What is required – Quote the whole listing word for word, please.
————
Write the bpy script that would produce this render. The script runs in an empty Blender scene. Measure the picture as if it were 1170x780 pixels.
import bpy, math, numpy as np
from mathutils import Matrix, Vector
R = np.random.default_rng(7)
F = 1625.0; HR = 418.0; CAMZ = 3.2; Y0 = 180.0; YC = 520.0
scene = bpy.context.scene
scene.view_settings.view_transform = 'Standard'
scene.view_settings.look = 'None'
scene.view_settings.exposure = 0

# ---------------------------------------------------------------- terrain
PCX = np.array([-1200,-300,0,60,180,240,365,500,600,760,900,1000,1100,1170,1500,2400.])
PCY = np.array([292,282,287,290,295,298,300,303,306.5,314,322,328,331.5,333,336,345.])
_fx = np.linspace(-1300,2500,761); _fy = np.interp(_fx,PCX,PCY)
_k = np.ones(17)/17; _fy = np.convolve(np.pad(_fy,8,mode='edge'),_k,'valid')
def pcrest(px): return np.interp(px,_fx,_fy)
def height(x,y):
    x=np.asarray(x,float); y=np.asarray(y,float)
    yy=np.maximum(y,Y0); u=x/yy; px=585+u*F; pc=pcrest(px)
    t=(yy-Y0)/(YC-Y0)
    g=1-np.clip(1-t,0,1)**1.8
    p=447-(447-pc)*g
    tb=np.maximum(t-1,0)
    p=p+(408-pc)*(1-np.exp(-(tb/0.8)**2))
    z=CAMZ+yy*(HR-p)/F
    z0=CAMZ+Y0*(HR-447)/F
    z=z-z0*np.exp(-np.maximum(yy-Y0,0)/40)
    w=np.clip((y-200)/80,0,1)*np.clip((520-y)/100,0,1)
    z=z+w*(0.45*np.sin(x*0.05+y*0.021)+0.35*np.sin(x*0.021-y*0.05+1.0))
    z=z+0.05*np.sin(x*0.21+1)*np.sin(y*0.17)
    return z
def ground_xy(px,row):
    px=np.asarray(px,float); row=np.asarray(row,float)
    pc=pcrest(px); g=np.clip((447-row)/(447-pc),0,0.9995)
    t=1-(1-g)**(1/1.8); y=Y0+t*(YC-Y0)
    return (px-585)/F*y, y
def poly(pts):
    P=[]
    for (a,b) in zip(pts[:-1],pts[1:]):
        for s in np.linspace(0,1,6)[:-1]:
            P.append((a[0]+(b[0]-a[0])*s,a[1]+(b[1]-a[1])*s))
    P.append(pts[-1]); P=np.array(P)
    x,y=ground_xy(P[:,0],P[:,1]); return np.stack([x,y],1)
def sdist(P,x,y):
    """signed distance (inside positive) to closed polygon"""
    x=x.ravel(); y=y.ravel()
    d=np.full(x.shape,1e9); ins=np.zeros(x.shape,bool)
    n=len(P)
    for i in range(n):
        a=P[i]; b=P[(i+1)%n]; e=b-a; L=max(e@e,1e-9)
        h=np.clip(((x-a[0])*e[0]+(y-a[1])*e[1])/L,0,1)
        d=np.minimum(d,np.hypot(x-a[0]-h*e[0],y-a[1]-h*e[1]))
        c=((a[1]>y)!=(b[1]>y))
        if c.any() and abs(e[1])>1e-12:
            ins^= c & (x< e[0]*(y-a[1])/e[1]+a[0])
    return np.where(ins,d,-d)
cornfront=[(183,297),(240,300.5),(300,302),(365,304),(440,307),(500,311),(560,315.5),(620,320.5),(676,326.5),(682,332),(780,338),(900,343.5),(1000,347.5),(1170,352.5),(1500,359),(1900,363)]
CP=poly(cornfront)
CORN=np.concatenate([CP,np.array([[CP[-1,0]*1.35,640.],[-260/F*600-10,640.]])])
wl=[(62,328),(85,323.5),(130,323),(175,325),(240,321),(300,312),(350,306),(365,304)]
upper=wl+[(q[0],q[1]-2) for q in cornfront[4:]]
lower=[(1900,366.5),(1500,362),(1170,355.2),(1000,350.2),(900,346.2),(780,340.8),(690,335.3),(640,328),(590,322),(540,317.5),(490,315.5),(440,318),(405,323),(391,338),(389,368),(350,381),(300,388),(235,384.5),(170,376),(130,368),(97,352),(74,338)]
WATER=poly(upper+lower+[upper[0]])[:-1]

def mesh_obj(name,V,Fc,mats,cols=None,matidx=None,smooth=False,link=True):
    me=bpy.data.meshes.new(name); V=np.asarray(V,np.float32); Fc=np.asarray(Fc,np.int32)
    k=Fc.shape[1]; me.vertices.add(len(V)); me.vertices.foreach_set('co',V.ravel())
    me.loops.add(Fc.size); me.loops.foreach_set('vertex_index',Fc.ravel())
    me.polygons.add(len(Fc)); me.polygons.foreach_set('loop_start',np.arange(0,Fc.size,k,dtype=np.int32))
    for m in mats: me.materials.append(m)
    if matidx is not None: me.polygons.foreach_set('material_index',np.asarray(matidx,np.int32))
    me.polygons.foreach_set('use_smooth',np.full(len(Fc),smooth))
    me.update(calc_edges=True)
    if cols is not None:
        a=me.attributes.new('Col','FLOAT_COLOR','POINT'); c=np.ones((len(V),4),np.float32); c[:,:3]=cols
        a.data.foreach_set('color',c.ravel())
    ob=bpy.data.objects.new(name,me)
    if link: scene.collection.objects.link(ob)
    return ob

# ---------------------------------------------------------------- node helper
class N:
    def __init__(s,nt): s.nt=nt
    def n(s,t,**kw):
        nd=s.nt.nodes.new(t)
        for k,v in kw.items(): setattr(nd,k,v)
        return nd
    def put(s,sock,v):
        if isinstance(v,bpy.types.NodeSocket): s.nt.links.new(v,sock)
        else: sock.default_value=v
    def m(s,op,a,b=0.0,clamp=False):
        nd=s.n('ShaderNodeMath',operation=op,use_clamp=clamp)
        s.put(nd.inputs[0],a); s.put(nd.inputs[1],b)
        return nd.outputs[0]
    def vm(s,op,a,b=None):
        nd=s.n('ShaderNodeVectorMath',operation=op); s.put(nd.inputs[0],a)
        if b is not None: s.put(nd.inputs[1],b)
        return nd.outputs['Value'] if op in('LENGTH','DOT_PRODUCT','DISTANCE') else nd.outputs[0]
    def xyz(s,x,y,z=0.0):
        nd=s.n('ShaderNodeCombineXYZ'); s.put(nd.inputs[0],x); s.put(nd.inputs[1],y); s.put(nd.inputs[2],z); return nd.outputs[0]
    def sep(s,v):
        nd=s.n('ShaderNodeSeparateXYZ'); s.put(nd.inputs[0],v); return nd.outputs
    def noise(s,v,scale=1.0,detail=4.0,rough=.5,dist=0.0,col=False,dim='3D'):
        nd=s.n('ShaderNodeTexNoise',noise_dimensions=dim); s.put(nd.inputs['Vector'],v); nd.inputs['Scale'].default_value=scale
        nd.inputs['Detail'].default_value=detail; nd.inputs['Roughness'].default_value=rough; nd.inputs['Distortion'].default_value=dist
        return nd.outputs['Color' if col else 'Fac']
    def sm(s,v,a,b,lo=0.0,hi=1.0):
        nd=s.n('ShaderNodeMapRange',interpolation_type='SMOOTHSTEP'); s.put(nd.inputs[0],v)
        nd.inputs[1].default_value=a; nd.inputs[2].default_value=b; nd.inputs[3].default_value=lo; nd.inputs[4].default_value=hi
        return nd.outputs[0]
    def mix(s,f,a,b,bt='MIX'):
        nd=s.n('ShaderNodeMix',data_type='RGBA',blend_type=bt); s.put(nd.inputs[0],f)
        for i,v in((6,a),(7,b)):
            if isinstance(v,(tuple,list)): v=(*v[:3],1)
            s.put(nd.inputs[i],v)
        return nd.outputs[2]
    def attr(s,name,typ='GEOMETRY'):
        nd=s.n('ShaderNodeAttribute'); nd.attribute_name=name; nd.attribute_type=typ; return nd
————
Exercise answer –
Write the bpy script that would produce this render. The script runs in an empty Blender scene. Measure the picture as if it were 1170x780 pixels.
import bpy, math, numpy as np
from mathutils import Matrix, Vector
R = np.random.default_rng(7)
F = 1625.0; HR = 418.0; CAMZ = 3.2; Y0 = 180.0; YC = 520.0
scene = bpy.context.scene
scene.view_settings.view_transform = 'Standard'
scene.view_settings.look = 'None'
scene.view_settings.exposure = 0

# ---------------------------------------------------------------- terrain
PCX = np.array([-1200,-300,0,60,180,240,365,500,600,760,900,1000,1100,1170,1500,2400.])
PCY = np.array([292,282,287,290,295,298,300,303,306.5,314,322,328,331.5,333,336,345.])
_fx = np.linspace(-1300,2500,761); _fy = np.interp(_fx,PCX,PCY)
_k = np.ones(17)/17; _fy = np.convolve(np.pad(_fy,8,mode='edge'),_k,'valid')
def pcrest(px): return np.interp(px,_fx,_fy)
def height(x,y):
    x=np.asarray(x,float); y=np.asarray(y,float)
    yy=np.maximum(y,Y0); u=x/yy; px=585+u*F; pc=pcrest(px)
    t=(yy-Y0)/(YC-Y0)
    g=1-np.clip(1-t,0,1)**1.8
    p=447-(447-pc)*g
    tb=np.maximum(t-1,0)
    p=p+(408-pc)*(1-np.exp(-(tb/0.8)**2))
    z=CAMZ+yy*(HR-p)/F
    z0=CAMZ+Y0*(HR-447)/F
    z=z-z0*np.exp(-np.maximum(yy-Y0,0)/40)
    w=np.clip((y-200)/80,0,1)*np.clip((520-y)/100,0,1)
    z=z+w*(0.45*np.sin(x*0.05+y*0.021)+0.35*np.sin(x*0.021-y*0.05+1.0))
    z=z+0.05*np.sin(x*0.21+1)*np.sin(y*0.17)
    return z
def ground_xy(px,row):
    px=np.asarray(px,float); row=np.asarray(row,float)
    pc=pcrest(px); g=np.clip((447-row)/(447-pc),0,0.9995)
    t=1-(1-g)**(1/1.8); y=Y0+t*(YC-Y0)
    return (px-585)/F*y, y
def poly(pts):
    P=[]
    for (a,b) in zip(pts[:-1],pts[1:]):
        for s in np.linspace(0,1,6)[:-1]:
            P.append((a[0]+(b[0]-a[0])*s,a[1]+(b[1]-a[1])*s))
    P.append(pts[-1]); P=np.array(P)
    x,y=ground_xy(P[:,0],P[:,1]); return np.stack([x,y],1)
def sdist(P,x,y):
    """signed distance (inside positive) to closed polygon"""
    x=x.ravel(); y=y.ravel()
    d=np.full(x.shape,1e9); ins=np.zeros(x.shape,bool)
    n=len(P)
    for i in range(n):
        a=P[i]; b=P[(i+1)%n]; e=b-a; L=max(e@e,1e-9)
        h=np.clip(((x-a[0])*e[0]+(y-a[1])*e[1])/L,0,1)
        d=np.minimum(d,np.hypot(x-a[0]-h*e[0],y-a[1]-h*e[1]))
        c=((a[1]>y)!=(b[1]>y))
        if c.any() and abs(e[1])>1e-12:
            ins^= c & (x< e[0]*(y-a[1])/e[1]+a[0])
    return np.where(ins,d,-d)
cornfront=[(183,297),(240,300.5),(300,302),(365,304),(440,307),(500,311),(560,315.5),(620,320.5),(676,326.5),(682,332),(780,338),(900,343.5),(1000,347.5),(1170,352.5),(1500,359),(1900,363)]
CP=poly(cornfront)
CORN=np.concatenate([CP,np.array([[CP[-1,0]*1.35,640.],[-260/F*600-10,640.]])])
wl=[(62,328),(85,323.5),(130,323),(175,325),(240,321),(300,312),(350,306),(365,304)]
upper=wl+[(q[0],q[1]-2) for q in cornfront[4:]]
lower=[(1900,366.5),(1500,362),(1170,355.2),(1000,350.2),(900,346.2),(780,340.8),(690,335.3),(640,328),(590,322),(540,317.5),(490,315.5),(440,318),(405,323),(391,338),(389,368),(350,381),(300,388),(235,384.5),(170,376),(130,368),(97,352),(74,338)]
WATER=poly(upper+lower+[upper[0]])[:-1]

def mesh_obj(name,V,Fc,mats,cols=None,matidx=None,smooth=False,link=True):
    me=bpy.data.meshes.new(name); V=np.asarray(V,np.float32); Fc=np.asarray(Fc,np.int32)
    k=Fc.shape[1]; me.vertices.add(len(V)); me.vertices.foreach_set('co',V.ravel())
    me.loops.add(Fc.size); me.loops.foreach_set('vertex_index',Fc.ravel())
    me.polygons.add(len(Fc)); me.polygons.foreach_set('loop_start',np.arange(0,Fc.size,k,dtype=np.int32))
    for m in mats: me.materials.append(m)
    if matidx is not None: me.polygons.foreach_set('material_index',np.asarray(matidx,np.int32))
    me.polygons.foreach_set('use_smooth',np.full(len(Fc),smooth))
    me.update(calc_edges=True)
    if cols is not None:
        a=me.attributes.new('Col','FLOAT_COLOR','POINT'); c=np.ones((len(V),4),np.float32); c[:,:3]=cols
        a.data.foreach_set('color',c.ravel())
    ob=bpy.data.objects.new(name,me)
    if link: scene.collection.objects.link(ob)
    return ob

# ---------------------------------------------------------------- node helper
class N:
    def __init__(s,nt): s.nt=nt
    def n(s,t,**kw):
        nd=s.nt.nodes.new(t)
        for k,v in kw.items(): setattr(nd,k,v)
        return nd
    def put(s,sock,v):
        if isinstance(v,bpy.types.NodeSocket): s.nt.links.new(v,sock)
        else: sock.default_value=v
    def m(s,op,a,b=0.0,clamp=False):
        nd=s.n('ShaderNodeMath',operation=op,use_clamp=clamp)
        s.put(nd.inputs[0],a); s.put(nd.inputs[1],b)
        return nd.outputs[0]
    def vm(s,op,a,b=None):
        nd=s.n('ShaderNodeVectorMath',operation=op); s.put(nd.inputs[0],a)
        if b is not None: s.put(nd.inputs[1],b)
        return nd.outputs['Value'] if op in('LENGTH','DOT_PRODUCT','DISTANCE') else nd.outputs[0]
    def xyz(s,x,y,z=0.0):
        nd=s.n('ShaderNodeCombineXYZ'); s.put(nd.inputs[0],x); s.put(nd.inputs[1],y); s.put(nd.inputs[2],z); return nd.outputs[0]
    def sep(s,v):
        nd=s.n('ShaderNodeSeparateXYZ'); s.put(nd.inputs[0],v); return nd.outputs
    def noise(s,v,scale=1.0,detail=4.0,rough=.5,dist=0.0,col=False,dim='3D'):
        nd=s.n('ShaderNodeTexNoise',noise_dimensions=dim); s.put(nd.inputs['Vector'],v); nd.inputs['Scale'].default_value=scale
        nd.inputs['Detail'].default_value=detail; nd.inputs['Roughness'].default_value=rough; nd.inputs['Distortion'].default_value=dist
        return nd.outputs['Color' if col else 'Fac']
    def sm(s,v,a,b,lo=0.0,hi=1.0):
        nd=s.n('ShaderNodeMapRange',interpolation_type='SMOOTHSTEP'); s.put(nd.inputs[0],v)
        nd.inputs[1].default_value=a; nd.inputs[2].default_value=b; nd.inputs[3].default_value=lo; nd.inputs[4].default_value=hi
        return nd.outputs[0]
    def mix(s,f,a,b,bt='MIX'):
        nd=s.n('ShaderNodeMix',data_type='RGBA',blend_type=bt); s.put(nd.inputs[0],f)
        for i,v in((6,a),(7,b)):
            if isinstance(v,(tuple,list)): v=(*v[:3],1)
            s.put(nd.inputs[i],v)
        return nd.outputs[2]
    def attr(s,name,typ='GEOMETRY'):
        nd=s.n('ShaderNodeAttribute'); nd.attribute_name=name; nd.attribute_type=typ; return nd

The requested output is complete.